======== Provided material

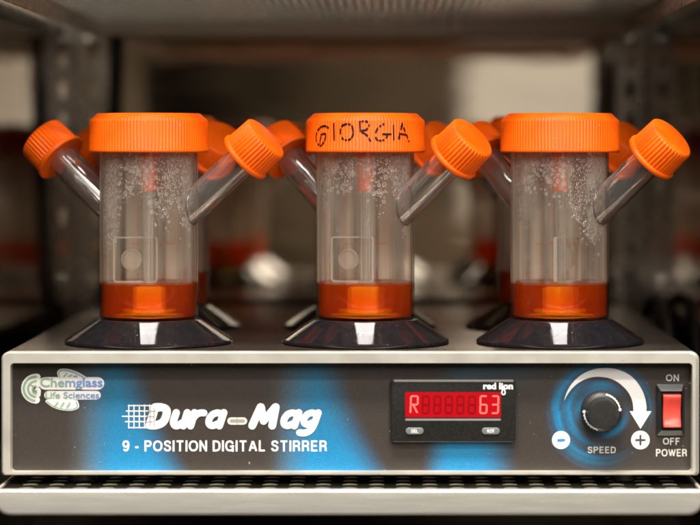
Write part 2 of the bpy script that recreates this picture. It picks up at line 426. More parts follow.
inn = np.exp(-((th - R(95)) / R(40)) ** 2) * sm(16, 23, rr) * (1 - sm(24, 33, rr))
blue_at(inn * (.55 + .45 * st2), .9 + .5 * st1)
low = np.exp(-((th - R(-58)) / R(42)) ** 2) * sm(16, 22, rr) * (1 - sm(23, 32, rr))
blue_at(low * (.6 + .4 * st2), .6 + .5 * st1)
bot = np.exp(-((th - R(-112)) / R(34)) ** 2) * sm(42, 47, rr) * (1 - sm(52, 62, rr))
blue_at(bot * (.5 + .5 * st1), .2 + .4 * st2)
lin = np.exp(-((np.mod(th - R(172) + np.pi, 2 * np.pi) - np.pi) / R(30)) ** 2) * sm(17, 22, rr) * (1 - sm(25, 33, rr))
blue_at(lin * .8, .6 * st2 + .3)
vs = np.stack([(X - 395) / PS, np.full_like(X, PY), EYE - (Y - 150) / PS], -1).reshape(-1, 3)
idx = np.arange(NX * NZ).reshape(NZ, NX)
fs = np.stack([idx[:-1, :-1], idx[:-1, 1:], idx[1:, 1:], idx[1:, :-1]], -1).reshape(-1, 4).tolist()
cols = np.concatenate([col.reshape(-1, 3), np.ones((NX * NZ, 1))], 1)
panel = link('front_panel', to_mesh('front_panel', vs.tolist(), fs, M['panel'], None, cols), st)

# lettering
LAY = [0]
def flat_mesh(name, polys, m, parent, y=None, cols=None):
    """polygons in photo pixels laid on the panel as thin printed film; each call sits a hair above the last"""
    vs, fs = [], []
    for i, pl in enumerate(polys):
        if pl is None: continue
        yy = (PY - .00006 if y is None else y) - .00002 * (i % 7)
        k = len(vs); vs += [(px(a), yy, pz(b)) for a, b in pl]; fs.append(list(range(k, k + len(pl))))
    return link(name, to_mesh(name, vs, fs, m, None, cols), parent)

def text(name, body, x0, x1, y0, y1, m, parent, y=None, bold=.0, shear=0., colf=None, spacing=1., fit=True):
    """built-in font, fitted to a box given in photo pixels (y0 top of capitals, y1 bottom)"""
    cu = bpy.data.curves.new(name, 'FONT'); cu.body = body; cu.offset = bold; cu.shear = shear; cu.fill_mode = 'FRONT'; cu.space_character = spacing
    cu.resolution_u = 4
    o = bpy.data.objects.new('tmp', cu); C.objects.link(o)
    dg = bpy.context.evaluated_depsgraph_get(); me = bpy.data.meshes.new_from_object(o.evaluated_get(dg)); C.objects.unlink(o)
    bpy.data.objects.remove(o)
    co = np.array([v.co[:] for v in me.vertices]); lo, hi = co.min(0), co.max(0)
    yy = PY - .00006 if y is None else y
    u = x0 + (co[:, 0] - lo[0]) / (hi[0] - lo[0]) * (x1 - x0); w = y1 - (co[:, 1] - lo[1]) / (hi[1] - lo[1]) * (y1 - y0)
    new = np.stack([(u - 395) / PS, np.full(len(u), yy), EYE - (w - 150) / PS], 1)
    me.vertices.foreach_set('co', new.astype(np.float32).ravel()); me.update()
    me.materials.clear(); me.materials.append(m); me.name = name
    if colf is not None:
        cc = np.array([[*colf(a, b), 1] for a, b in zip(u, w)], np.float32)
        at = me.color_attributes.new('Col', 'FLOAT_COLOR', 'POINT'); at.data.foreach_set('color', cc.ravel())
    return link(name, me, parent)

def stroke(pts, w, cap=6, shear=None):
    """outline polygon of a thick round-ended stroke; w one width or one per point"""
    ws = w if isinstance(w, (list, tuple)) else [w] * len(pts)
    P = [Vector(p) for p in pts]; L, Rr = [], []
    for i, p in enumerate(P):
        d = (P[min(i + 1, len(P) - 1)] - P[max(i - 1, 0)]).normalized(); q = Vector((-d.y, d.x)) * ws[i] / 2
        L.append(p + q); Rr.append(p - q)
    def capp(c, a, k):
        ang = math.atan2((a - c).y, (a - c).x); r = (a - c).length
        return [c + Vector((math.cos(ang - math.pi * j / k), math.sin(ang - math.pi * j / k))) * r for j in range(1, k)]
    return [tuple(v) for v in L + (capp(P[-1], L[-1], cap) if ws[-1] > .2 else []) + Rr[::-1] + (capp(P[0], Rr[0], cap) if ws[0] > .2 else [])]
def s2(pts, k=6): return [(v.x, v.y) for v in spline([(a, b, 0) for a, b in pts], k)]

# big slanted product word: letters drawn as heavy strokes in a box 1 high, then slanted
def letters():
    BW = 6.6
    sl = .30
    def L(x0, pts, w=BW, curved=True):
        q = [(x0 + a + (429 - b) * 0, b) for a, b in pts]
        q = s2(q) if curved else q
        q = [(a + (429 - b) * sl, b) for a, b in q]
        return stroke(q, w)
    out = []
    # D (stem + bowl)
    out += [L(148.6, [(0, 425.2), (0, 407.2)], 8.0, False), L(148.6, [(0, 407.2), (6, 407.2), (12.0, 409.6), (13.6, 416), (12.0, 422.4), (6, 425.2), (0, 425.2)], 8.0)]
    out += [L(171.4, [(0, 412.6), (-.2, 421), (1.8, 424.8), (5, 425.6), (9, 423)], 7.2), L(171.4, [(11.0, 412.6), (11.0, 425.8)], 7.2, False)]
    out += [L(189.6, [(0, 412.6), (0, 425.8)], 7.2, False), L(189.6, [(.6, 417.5), (3.0, 414), (6.5, 412.8), (9.6, 412.9)], 6.8)]
    def aa(x): return [L(x, [(11.6, 414.4), (7, 412.8), (2.4, 414.4), (.3, 419), (1.6, 423.8), (5.6, 425.6), (11, 423.4)], 6.8), L(x, [(12.9, 412.6), (12.4, 425.8)], 7.2, False)]
    out += aa(206.0)
    out += [L(251.6, [(-.4, 425.6), (2.4, 407)], 7.8, False), L(251.6, [(3.0, 407), (9.6, 421)], 7.4, False), L(251.6, [(9.6, 421), (17.0, 407)], 7.4, False), L(251.6, [(17.6, 407), (19.6, 425.6)], 7.8, False)]
    out += aa(281.0)
    x = 300.8
    out += [L(x, [(11.0, 414.2), (6.6, 412.8), (2.2, 414.4), (.3, 418.6), (1.6, 422.8), (5.6, 424.4), (10.8, 422.2)], 6.6), L(x, [(12.6, 412.6), (11.9, 424), (10.0, 430), (5.4, 432.8), (-.2, 432.6)], 6.8)]
    return out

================

## Instructions to follow
Omit every picture, then repeat the remaining data exactly as it appears above.

## Exercise solution
Write part 2 of the bpy script that recreates this picture. It picks up at line 426. More parts follow.
inn = np.exp(-((th - R(95)) / R(40)) ** 2) * sm(16, 23, rr) * (1 - sm(24, 33, rr))
blue_at(inn * (.55 + .45 * st2), .9 + .5 * st1)
low = np.exp(-((th - R(-58)) / R(42)) ** 2) * sm(16, 22, rr) * (1 - sm(23, 32, rr))
blue_at(low * (.6 + .4 * st2), .6 + .5 * st1)
bot = np.exp(-((th - R(-112)) / R(34)) ** 2) * sm(42, 47, rr) * (1 - sm(52, 62, rr))
blue_at(bot * (.5 + .5 * st1), .2 + .4 * st2)
lin = np.exp(-((np.mod(th - R(172) + np.pi, 2 * np.pi) - np.pi) / R(30)) ** 2) * sm(17, 22, rr) * (1 - sm(25, 33, rr))
blue_at(lin * .8, .6 * st2 + .3)
vs = np.stack([(X - 395) / PS, np.full_like(X, PY), EYE - (Y - 150) / PS], -1).reshape(-1, 3)
idx = np.arange(NX * NZ).reshape(NZ, NX)
fs = np.stack([idx[:-1, :-1], idx[:-1, 1:], idx[1:, 1:], idx[1:, :-1]], -1).reshape(-1, 4).tolist()
cols = np.concatenate([col.reshape(-1, 3), np.ones((NX * NZ, 1))], 1)
panel = link('front_panel', to_mesh('front_panel', vs.tolist(), fs, M['panel'], None, cols), st)

# lettering
LAY = [0]
def flat_mesh(name, polys, m, parent, y=None, cols=None):
    """polygons in photo pixels laid on the panel as thin printed film; each call sits a hair above the last"""
    vs, fs = [], []
    for i, pl in enumerate(polys):
        if pl is None: continue
        yy = (PY - .00006 if y is None else y) - .00002 * (i % 7)
        k = len(vs); vs += [(px(a), yy, pz(b)) for a, b in pl]; fs.append(list(range(k, k + len(pl))))
    return link(name, to_mesh(name, vs, fs, m, None, cols), parent)

def text(name, body, x0, x1, y0, y1, m, parent, y=None, bold=.0, shear=0., colf=None, spacing=1., fit=True):
    """built-in font, fitted to a box given in photo pixels (y0 top of capitals, y1 bottom)"""
    cu = bpy.data.curves.new(name, 'FONT'); cu.body = body; cu.offset = bold; cu.shear = shear; cu.fill_mode = 'FRONT'; cu.space_character = spacing
    cu.resolution_u = 4
    o = bpy.data.objects.new('tmp', cu); C.objects.link(o)
    dg = bpy.context.evaluated_depsgraph_get(); me = bpy.data.meshes.new_from_object(o.evaluated_get(dg)); C.objects.unlink(o)
    bpy.data.objects.remove(o)
    co = np.array([v.co[:] for v in me.vertices]); lo, hi = co.min(0), co.max(0)
    yy = PY - .00006 if y is None else y
    u = x0 + (co[:, 0] - lo[0]) / (hi[0] - lo[0]) * (x1 - x0); w = y1 - (co[:, 1] - lo[1]) / (hi[1] - lo[1]) * (y1 - y0)
    new = np.stack([(u - 395) / PS, np.full(len(u), yy), EYE - (w - 150) / PS], 1)
    me.vertices.foreach_set('co', new.astype(np.float32).ravel()); me.update()
    me.materials.clear(); me.materials.append(m); me.name = name
    if colf is not None:
        cc = np.array([[*colf(a, b), 1] for a, b in zip(u, w)], np.float32)
        at = me.color_attributes.new('Col', 'FLOAT_COLOR', 'POINT'); at.data.foreach_set('color', cc.ravel())
    return link(name, me, parent)

def stroke(pts, w, cap=6, shear=None):
    """outline polygon of a thick round-ended stroke; w one width or one per point"""
    ws = w if isinstance(w, (list, tuple)) else [w] * len(pts)
    P = [Vector(p) for p in pts]; L, Rr = [], []
    for i, p in enumerate(P):
        d = (P[min(i + 1, len(P) - 1)] - P[max(i - 1, 0)]).normalized(); q = Vector((-d.y, d.x)) * ws[i] / 2
        L.append(p + q); Rr.append(p - q)
    def capp(c, a, k):
        ang = math.atan2((a - c).y, (a - c).x); r = (a - c).length
        return [c + Vector((math.cos(ang - math.pi * j / k), math.sin(ang - math.pi * j / k))) * r for j in range(1, k)]
    return [tuple(v) for v in L + (capp(P[-1], L[-1], cap) if ws[-1] > .2 else []) + Rr[::-1] + (capp(P[0], Rr[0], cap) if ws[0] > .2 else [])]
def s2(pts, k=6): return [(v.x, v.y) for v in spline([(a, b, 0) for a, b in pts], k)]

# big slanted product word: letters drawn as heavy strokes in a box 1 high, then slanted
def letters():
    BW = 6.6
    sl = .30
    def L(x0, pts, w=BW, curved=True):
        q = [(x0 + a + (429 - b) * 0, b) for a, b in pts]
        q = s2(q) if curved else q
        q = [(a + (429 - b) * sl, b) for a, b in q]
        return stroke(q, w)
    out = []
    # D (stem + bowl)
    out += [L(148.6, [(0, 425.2), (0, 407.2)], 8.0, False), L(148.6, [(0, 407.2), (6, 407.2), (12.0, 409.6), (13.6, 416), (12.0, 422.4), (6, 425.2), (0, 425.2)], 8.0)]
    out += [L(171.4, [(0, 412.6), (-.2, 421), (1.8, 424.8), (5, 425.6), (9, 423)], 7.2), L(171.4, [(11.0, 412.6), (11.0, 425.8)], 7.2, False)]
    out += [L(189.6, [(0, 412.6), (0, 425.8)], 7.2, False), L(189.6, [(.6, 417.5), (3.0, 414), (6.5, 412.8), (9.6, 412.9)], 6.8)]
    def aa(x): return [L(x, [(11.6, 414.4), (7, 412.8), (2.4, 414.4), (.3, 419), (1.6, 423.8), (5.6, 425.6), (11, 423.4)], 6.8), L(x, [(12.9, 412.6), (12.4, 425.8)], 7.2, False)]
    out += aa(206.0)
    out += [L(251.6, [(-.4, 425.6), (2.4, 407)], 7.8, False), L(251.6, [(3.0, 407), (9.6, 421)], 7.4, False), L(251.6, [(9.6, 421), (17.0, 407)], 7.4, False), L(251.6, [(17.6, 407), (19.6, 425.6)], 7.8, False)]
    out += aa(281.0)
    x = 300.8
    out += [L(x, [(11.0, 414.2), (6.6, 412.8), (2.2, 414.4), (.3, 418.6), (1.6, 422.8), (5.6, 424.4), (10.8, 422.2)], 6.6), L(x, [(12.6, 412.6), (11.9, 424), (10.0, 430), (5.4, 432.8), (-.2, 432.6)], 6.8)]
    return out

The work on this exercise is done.